Local residents have criticised the authorities for ordering teaching staff and police out of the region just hours before the operation began last Tuesday. “This means they want to destroy whoever is left,” said HDP deputy Sariyildiz. Now, 43,000 students are without access to school and many missed state exams last week. An hour’s drive west in Nusaybin, where on and off curfews have been in place for months, shops are shuttered despite footpaths teeming with people out for a weekend walk around.

General elections

Ten Kurdish rebels and two civilians were killed here in clashes in November, the same month the HDP won 89 per cent of the vote in general elections. Still, not all in Nusaybin support the militants’ actions.

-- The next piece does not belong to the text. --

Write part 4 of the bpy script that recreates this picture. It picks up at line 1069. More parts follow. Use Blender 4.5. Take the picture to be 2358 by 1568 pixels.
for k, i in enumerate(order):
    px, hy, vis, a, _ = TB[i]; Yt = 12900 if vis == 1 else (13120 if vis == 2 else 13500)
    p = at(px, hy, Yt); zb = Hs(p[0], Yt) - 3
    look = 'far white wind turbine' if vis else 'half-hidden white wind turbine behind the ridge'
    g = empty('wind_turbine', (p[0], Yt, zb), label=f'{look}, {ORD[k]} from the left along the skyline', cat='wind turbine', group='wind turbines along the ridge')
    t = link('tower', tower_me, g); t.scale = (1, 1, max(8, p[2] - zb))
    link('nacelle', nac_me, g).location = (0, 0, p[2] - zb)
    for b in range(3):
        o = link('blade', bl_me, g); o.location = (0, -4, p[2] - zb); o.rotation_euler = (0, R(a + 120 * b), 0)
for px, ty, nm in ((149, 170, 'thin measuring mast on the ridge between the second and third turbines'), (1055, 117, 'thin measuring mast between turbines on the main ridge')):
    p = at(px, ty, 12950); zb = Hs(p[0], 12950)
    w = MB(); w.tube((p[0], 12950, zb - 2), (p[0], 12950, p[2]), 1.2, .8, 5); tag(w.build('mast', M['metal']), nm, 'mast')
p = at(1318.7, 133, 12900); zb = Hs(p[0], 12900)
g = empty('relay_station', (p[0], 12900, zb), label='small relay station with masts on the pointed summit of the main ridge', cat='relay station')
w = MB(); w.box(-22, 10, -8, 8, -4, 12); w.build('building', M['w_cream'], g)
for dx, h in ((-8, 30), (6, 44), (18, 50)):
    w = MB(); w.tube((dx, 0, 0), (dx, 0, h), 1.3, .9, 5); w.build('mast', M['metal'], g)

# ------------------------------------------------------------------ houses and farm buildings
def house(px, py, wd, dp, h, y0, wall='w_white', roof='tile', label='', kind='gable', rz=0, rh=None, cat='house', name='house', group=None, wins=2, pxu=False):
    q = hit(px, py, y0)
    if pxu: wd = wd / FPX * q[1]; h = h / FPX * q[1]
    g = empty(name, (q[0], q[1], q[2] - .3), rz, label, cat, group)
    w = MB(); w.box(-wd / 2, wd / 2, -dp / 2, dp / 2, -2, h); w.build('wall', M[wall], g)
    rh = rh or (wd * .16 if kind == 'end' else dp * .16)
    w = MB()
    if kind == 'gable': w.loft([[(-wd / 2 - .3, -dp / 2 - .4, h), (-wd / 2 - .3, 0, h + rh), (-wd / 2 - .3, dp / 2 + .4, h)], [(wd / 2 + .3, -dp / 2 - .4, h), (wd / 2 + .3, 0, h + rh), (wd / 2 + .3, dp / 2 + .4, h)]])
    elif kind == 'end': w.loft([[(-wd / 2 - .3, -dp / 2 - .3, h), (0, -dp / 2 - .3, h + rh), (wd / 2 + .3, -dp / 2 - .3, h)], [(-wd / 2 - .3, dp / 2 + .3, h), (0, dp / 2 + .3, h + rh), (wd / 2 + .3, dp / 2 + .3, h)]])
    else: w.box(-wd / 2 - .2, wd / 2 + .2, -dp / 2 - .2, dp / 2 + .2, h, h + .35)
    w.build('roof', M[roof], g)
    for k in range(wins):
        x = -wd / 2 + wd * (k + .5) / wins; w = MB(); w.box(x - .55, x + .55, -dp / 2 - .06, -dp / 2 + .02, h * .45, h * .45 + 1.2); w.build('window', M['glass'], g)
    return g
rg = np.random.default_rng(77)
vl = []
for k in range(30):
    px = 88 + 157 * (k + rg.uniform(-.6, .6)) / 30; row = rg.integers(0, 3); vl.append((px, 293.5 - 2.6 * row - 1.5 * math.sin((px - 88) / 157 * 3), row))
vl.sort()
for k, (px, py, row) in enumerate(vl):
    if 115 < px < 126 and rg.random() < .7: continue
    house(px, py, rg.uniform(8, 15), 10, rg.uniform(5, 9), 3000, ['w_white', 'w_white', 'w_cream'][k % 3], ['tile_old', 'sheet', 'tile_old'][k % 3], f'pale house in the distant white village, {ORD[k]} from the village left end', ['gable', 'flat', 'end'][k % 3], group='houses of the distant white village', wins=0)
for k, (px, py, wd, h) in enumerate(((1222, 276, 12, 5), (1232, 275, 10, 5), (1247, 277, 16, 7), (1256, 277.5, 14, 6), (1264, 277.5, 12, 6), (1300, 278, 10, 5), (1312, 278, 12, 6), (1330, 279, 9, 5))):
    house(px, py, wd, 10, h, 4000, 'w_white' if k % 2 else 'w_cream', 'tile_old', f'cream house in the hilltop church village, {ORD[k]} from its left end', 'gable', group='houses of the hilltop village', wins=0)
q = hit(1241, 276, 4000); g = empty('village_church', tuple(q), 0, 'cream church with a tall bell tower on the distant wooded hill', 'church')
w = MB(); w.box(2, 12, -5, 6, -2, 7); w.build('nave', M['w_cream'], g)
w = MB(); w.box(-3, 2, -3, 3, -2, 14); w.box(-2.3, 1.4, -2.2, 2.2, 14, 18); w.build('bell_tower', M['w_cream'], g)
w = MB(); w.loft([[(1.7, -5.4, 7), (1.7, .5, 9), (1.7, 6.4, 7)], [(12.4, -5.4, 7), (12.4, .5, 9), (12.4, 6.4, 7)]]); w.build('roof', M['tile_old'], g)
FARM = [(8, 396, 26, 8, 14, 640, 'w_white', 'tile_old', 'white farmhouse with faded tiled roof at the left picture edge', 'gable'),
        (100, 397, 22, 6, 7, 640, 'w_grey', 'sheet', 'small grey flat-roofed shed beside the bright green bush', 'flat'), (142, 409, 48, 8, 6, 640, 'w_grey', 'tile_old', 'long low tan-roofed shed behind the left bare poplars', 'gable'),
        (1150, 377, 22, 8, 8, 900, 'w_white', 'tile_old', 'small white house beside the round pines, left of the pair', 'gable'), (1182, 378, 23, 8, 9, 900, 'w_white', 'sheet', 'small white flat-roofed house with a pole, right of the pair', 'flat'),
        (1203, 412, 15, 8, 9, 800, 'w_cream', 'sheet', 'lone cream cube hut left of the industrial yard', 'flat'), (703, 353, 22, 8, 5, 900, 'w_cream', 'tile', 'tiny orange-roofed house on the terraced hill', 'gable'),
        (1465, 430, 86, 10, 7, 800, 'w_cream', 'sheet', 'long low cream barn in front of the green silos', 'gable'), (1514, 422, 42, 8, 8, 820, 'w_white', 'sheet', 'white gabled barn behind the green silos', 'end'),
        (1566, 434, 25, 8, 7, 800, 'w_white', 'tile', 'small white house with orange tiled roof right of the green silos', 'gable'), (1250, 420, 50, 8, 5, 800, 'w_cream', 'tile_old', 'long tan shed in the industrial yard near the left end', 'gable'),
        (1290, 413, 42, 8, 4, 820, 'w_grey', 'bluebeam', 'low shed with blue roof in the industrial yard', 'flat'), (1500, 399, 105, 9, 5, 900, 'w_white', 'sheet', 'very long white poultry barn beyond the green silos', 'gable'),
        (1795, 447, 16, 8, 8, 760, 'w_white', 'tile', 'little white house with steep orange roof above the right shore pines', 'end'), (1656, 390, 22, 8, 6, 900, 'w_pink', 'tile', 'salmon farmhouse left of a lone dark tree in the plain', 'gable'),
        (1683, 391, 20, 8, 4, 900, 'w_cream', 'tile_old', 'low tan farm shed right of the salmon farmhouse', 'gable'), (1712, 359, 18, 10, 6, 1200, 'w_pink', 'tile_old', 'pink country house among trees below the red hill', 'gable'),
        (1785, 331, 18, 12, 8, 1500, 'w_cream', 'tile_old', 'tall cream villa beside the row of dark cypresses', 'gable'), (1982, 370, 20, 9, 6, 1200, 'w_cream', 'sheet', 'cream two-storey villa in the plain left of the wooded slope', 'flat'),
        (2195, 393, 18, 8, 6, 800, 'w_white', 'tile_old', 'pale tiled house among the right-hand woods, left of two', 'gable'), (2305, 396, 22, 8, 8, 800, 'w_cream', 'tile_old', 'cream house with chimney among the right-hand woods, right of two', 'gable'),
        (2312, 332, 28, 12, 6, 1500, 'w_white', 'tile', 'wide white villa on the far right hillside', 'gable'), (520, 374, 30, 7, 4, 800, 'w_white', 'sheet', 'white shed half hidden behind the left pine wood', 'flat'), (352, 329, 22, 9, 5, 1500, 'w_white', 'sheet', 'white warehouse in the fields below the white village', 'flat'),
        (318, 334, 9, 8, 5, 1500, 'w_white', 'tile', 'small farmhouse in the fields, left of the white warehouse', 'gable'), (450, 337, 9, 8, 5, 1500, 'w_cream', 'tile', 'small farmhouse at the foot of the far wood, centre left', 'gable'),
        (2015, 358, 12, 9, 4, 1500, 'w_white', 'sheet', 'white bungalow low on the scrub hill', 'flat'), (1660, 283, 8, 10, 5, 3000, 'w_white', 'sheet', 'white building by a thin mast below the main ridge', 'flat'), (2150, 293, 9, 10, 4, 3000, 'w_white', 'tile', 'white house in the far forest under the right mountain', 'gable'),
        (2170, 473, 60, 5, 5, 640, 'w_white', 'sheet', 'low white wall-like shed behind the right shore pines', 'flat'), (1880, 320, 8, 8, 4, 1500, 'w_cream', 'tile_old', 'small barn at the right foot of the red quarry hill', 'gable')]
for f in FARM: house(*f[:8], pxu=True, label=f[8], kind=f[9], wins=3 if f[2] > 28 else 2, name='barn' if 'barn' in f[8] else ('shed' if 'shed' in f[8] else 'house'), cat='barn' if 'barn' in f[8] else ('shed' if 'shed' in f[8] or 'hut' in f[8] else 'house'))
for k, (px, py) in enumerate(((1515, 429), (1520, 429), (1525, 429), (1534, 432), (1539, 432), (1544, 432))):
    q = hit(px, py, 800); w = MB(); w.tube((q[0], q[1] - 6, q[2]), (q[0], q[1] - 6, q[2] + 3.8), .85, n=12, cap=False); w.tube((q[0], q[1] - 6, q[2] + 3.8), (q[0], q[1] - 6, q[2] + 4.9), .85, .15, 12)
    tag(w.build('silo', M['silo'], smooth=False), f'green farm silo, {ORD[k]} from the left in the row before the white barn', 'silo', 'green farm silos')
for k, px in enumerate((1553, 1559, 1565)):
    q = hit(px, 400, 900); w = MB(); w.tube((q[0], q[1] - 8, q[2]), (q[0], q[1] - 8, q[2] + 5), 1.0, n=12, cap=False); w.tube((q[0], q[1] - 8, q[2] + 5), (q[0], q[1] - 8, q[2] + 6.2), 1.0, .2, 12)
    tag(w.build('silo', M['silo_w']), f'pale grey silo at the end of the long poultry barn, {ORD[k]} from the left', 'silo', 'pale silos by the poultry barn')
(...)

“There are about 50 armed guys down there, some are from here, some are from the mountain,” said a man sitting a hundred metres from where police vehicles have blocked the rebels in.

“But look around you – all the shops are closed, there’s no normal life now and it’s because of these young guys who have picked up weapons.”

More than 200 members of the security forces and police officers have been killed since July and 1,700 militants and PKK supporters have died.

Back at the military blockade outside Cizre, a young-looking man dressed in civilian clothes whose holstered pistol is displayed prominently has arrived on the scene. He shouts at the truck drivers to move their wagons so that he can drive his military jeep past towards Cizre.

“We’ve been stuck here for six days,” shouts one driver back; the exchange becomes increasing heated.

“That’s not my problem now, move the truck!” shouts back the officer-apparent.

“You see, he’s not from around here,” said the truck driver later, pointing to the jeep as it speeds off. “He’s not Kurdish.”